[Raw records]
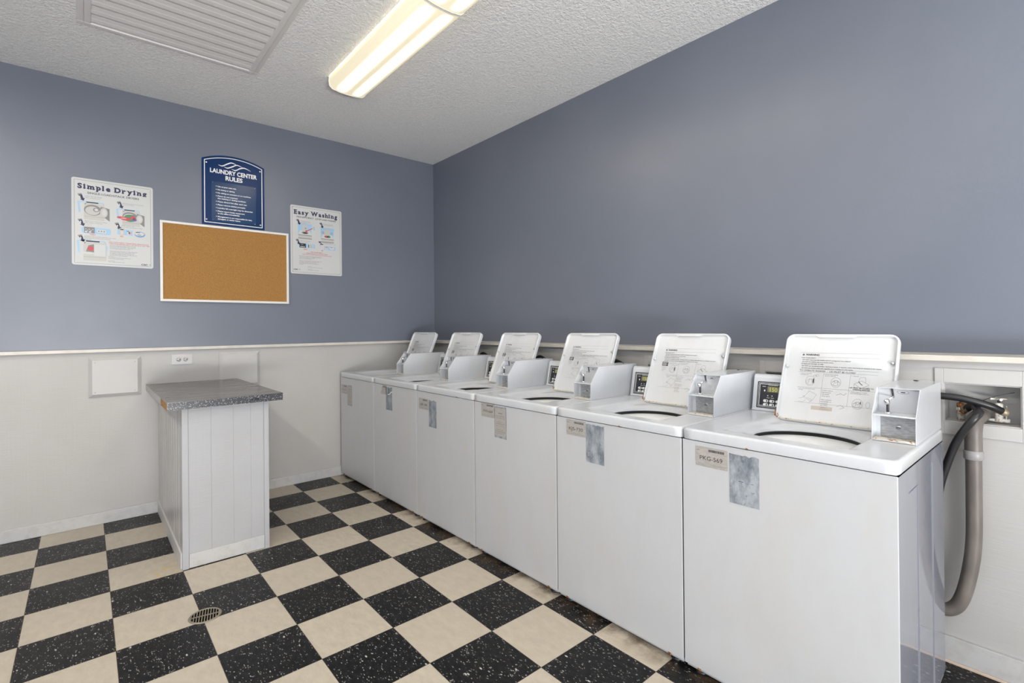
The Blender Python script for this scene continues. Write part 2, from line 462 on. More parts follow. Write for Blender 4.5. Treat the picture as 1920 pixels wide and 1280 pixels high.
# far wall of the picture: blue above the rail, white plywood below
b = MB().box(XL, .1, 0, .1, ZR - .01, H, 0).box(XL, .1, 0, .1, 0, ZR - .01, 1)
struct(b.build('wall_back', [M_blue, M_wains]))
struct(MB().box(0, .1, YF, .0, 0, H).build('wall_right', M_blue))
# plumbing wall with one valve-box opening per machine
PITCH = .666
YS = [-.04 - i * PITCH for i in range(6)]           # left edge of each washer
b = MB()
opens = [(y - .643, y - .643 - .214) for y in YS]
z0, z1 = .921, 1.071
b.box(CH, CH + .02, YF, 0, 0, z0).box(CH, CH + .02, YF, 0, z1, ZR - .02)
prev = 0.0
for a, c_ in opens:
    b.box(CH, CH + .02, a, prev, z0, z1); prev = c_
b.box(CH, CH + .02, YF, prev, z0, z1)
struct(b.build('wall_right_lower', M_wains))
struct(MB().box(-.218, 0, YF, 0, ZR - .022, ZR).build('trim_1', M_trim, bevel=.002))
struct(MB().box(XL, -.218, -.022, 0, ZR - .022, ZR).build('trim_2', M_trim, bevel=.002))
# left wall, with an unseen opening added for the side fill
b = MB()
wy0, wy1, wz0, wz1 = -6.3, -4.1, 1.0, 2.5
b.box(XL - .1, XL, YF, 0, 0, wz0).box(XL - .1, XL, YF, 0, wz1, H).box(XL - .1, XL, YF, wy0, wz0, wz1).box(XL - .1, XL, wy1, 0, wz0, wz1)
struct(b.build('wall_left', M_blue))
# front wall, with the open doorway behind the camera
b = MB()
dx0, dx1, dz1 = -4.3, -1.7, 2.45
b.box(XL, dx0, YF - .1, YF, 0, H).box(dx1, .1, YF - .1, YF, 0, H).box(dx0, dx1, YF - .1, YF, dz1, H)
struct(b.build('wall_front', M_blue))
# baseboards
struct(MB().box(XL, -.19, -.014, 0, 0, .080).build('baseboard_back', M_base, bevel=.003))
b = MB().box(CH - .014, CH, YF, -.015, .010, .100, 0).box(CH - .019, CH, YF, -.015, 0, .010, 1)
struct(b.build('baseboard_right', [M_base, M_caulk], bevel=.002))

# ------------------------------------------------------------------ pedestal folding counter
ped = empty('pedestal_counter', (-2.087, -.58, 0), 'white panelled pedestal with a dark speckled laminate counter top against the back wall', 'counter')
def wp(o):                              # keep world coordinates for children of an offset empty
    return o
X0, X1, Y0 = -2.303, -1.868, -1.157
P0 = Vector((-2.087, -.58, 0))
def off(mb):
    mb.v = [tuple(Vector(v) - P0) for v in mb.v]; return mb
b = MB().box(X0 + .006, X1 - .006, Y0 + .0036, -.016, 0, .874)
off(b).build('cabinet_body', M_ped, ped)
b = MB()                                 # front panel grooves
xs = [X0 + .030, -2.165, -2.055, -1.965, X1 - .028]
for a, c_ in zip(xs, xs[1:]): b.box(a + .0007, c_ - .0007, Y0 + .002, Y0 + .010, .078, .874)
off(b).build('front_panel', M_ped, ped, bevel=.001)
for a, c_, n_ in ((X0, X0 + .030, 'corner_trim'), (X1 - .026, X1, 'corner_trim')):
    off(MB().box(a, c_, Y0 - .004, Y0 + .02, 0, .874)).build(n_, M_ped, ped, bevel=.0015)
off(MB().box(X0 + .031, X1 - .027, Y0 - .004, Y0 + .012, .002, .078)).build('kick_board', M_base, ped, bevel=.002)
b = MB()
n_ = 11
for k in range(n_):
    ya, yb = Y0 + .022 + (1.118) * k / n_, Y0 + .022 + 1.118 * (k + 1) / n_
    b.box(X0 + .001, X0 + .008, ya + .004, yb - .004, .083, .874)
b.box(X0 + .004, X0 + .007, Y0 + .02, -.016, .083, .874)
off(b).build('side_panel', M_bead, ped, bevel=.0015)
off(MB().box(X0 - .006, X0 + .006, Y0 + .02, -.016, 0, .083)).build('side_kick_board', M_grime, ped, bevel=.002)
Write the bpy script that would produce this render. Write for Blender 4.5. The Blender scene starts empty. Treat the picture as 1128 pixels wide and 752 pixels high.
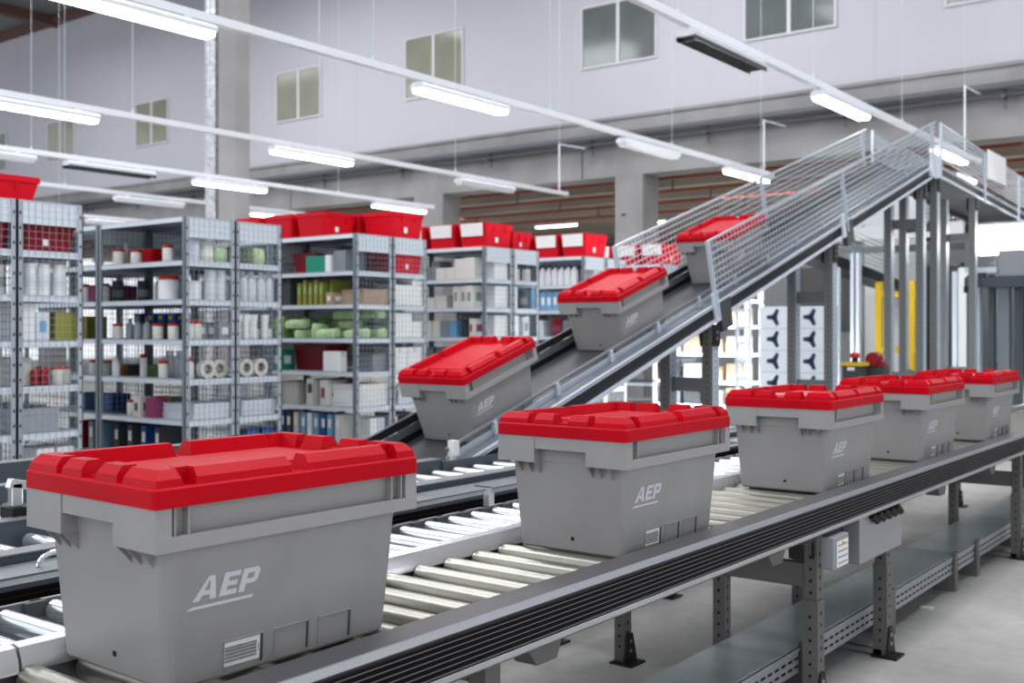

[Request]
Leave out the pictures and retype every line above exactly.

[Solved problem]
The Blender Python script for this scene continues. Write part 2, from line 462 on. More parts follow. Write for Blender 4.5. Treat the picture as 1920 pixels wide and 1280 pixels high.
# far wall of the picture: blue above the rail, white plywood below
b = MB().box(XL, .1, 0, .1, ZR - .01, H, 0).box(XL, .1, 0, .1, 0, ZR - .01, 1)
struct(b.build('wall_back', [M_blue, M_wains]))
struct(MB().box(0, .1, YF, .0, 0, H).build('wall_right', M_blue))
# plumbing wall with one valve-box opening per machine
PITCH = .666
YS = [-.04 - i * PITCH for i in range(6)]           # left edge of each washer
b = MB()
opens = [(y - .643, y - .643 - .214) for y in YS]
z0, z1 = .921, 1.071
b.box(CH, CH + .02, YF, 0, 0, z0).box(CH, CH + .02, YF, 0, z1, ZR - .02)
prev = 0.0
for a, c_ in opens:
    b.box(CH, CH + .02, a, prev, z0, z1); prev = c_
b.box(CH, CH + .02, YF, prev, z0, z1)
struct(b.build('wall_right_lower', M_wains))
struct(MB().box(-.218, 0, YF, 0, ZR - .022, ZR).build('trim_1', M_trim, bevel=.002))
struct(MB().box(XL, -.218, -.022, 0, ZR - .022, ZR).build('trim_2', M_trim, bevel=.002))
# left wall, with an unseen opening added for the side fill
b = MB()
wy0, wy1, wz0, wz1 = -6.3, -4.1, 1.0, 2.5
b.box(XL - .1, XL, YF, 0, 0, wz0).box(XL - .1, XL, YF, 0, wz1, H).box(XL - .1, XL, YF, wy0, wz0, wz1).box(XL - .1, XL, wy1, 0, wz0, wz1)
struct(b.build('wall_left', M_blue))
# front wall, with the open doorway behind the camera
b = MB()
dx0, dx1, dz1 = -4.3, -1.7, 2.45
b.box(XL, dx0, YF - .1, YF, 0, H).box(dx1, .1, YF - .1, YF, 0, H).box(dx0, dx1, YF - .1, YF, dz1, H)
struct(b.build('wall_front', M_blue))
# baseboards
struct(MB().box(XL, -.19, -.014, 0, 0, .080).build('baseboard_back', M_base, bevel=.003))
b = MB().box(CH - .014, CH, YF, -.015, .010, .100, 0).box(CH - .019, CH, YF, -.015, 0, .010, 1)
struct(b.build('baseboard_right', [M_base, M_caulk], bevel=.002))

# ------------------------------------------------------------------ pedestal folding counter
ped = empty('pedestal_counter', (-2.087, -.58, 0), 'white panelled pedestal with a dark speckled laminate counter top against the back wall', 'counter')
def wp(o):                              # keep world coordinates for children of an offset empty
    return o
X0, X1, Y0 = -2.303, -1.868, -1.157
P0 = Vector((-2.087, -.58, 0))
def off(mb):
    mb.v = [tuple(Vector(v) - P0) for v in mb.v]; return mb
b = MB().box(X0 + .006, X1 - .006, Y0 + .0036, -.016, 0, .874)
off(b).build('cabinet_body', M_ped, ped)
b = MB()                                 # front panel grooves
xs = [X0 + .030, -2.165, -2.055, -1.965, X1 - .028]
for a, c_ in zip(xs, xs[1:]): b.box(a + .0007, c_ - .0007, Y0 + .002, Y0 + .010, .078, .874)
off(b).build('front_panel', M_ped, ped, bevel=.001)
for a, c_, n_ in ((X0, X0 + .030, 'corner_trim'), (X1 - .026, X1, 'corner_trim')):
    off(MB().box(a, c_, Y0 - .004, Y0 + .02, 0, .874)).build(n_, M_ped, ped, bevel=.0015)
off(MB().box(X0 + .031, X1 - .027, Y0 - .004, Y0 + .012, .002, .078)).build('kick_board', M_base, ped, bevel=.002)
b = MB()
n_ = 11
for k in range(n_):
    ya, yb = Y0 + .022 + (1.118) * k / n_, Y0 + .022 + 1.118 * (k + 1) / n_
    b.box(X0 + .001, X0 + .008, ya + .004, yb - .004, .083, .874)
b.box(X0 + .004, X0 + .007, Y0 + .02, -.016, .083, .874)
off(b).build('side_panel', M_bead, ped, bevel=.0015)
off(MB().box(X0 - .006, X0 + .006, Y0 + .02, -.016, 0, .083)).build('side_kick_board', M_grime, ped, bevel=.002)
Write the bpy script that would produce this render. Write for Blender 4.5. The Blender scene starts empty. Treat the picture as 1128 pixels wide and 752 pixels high.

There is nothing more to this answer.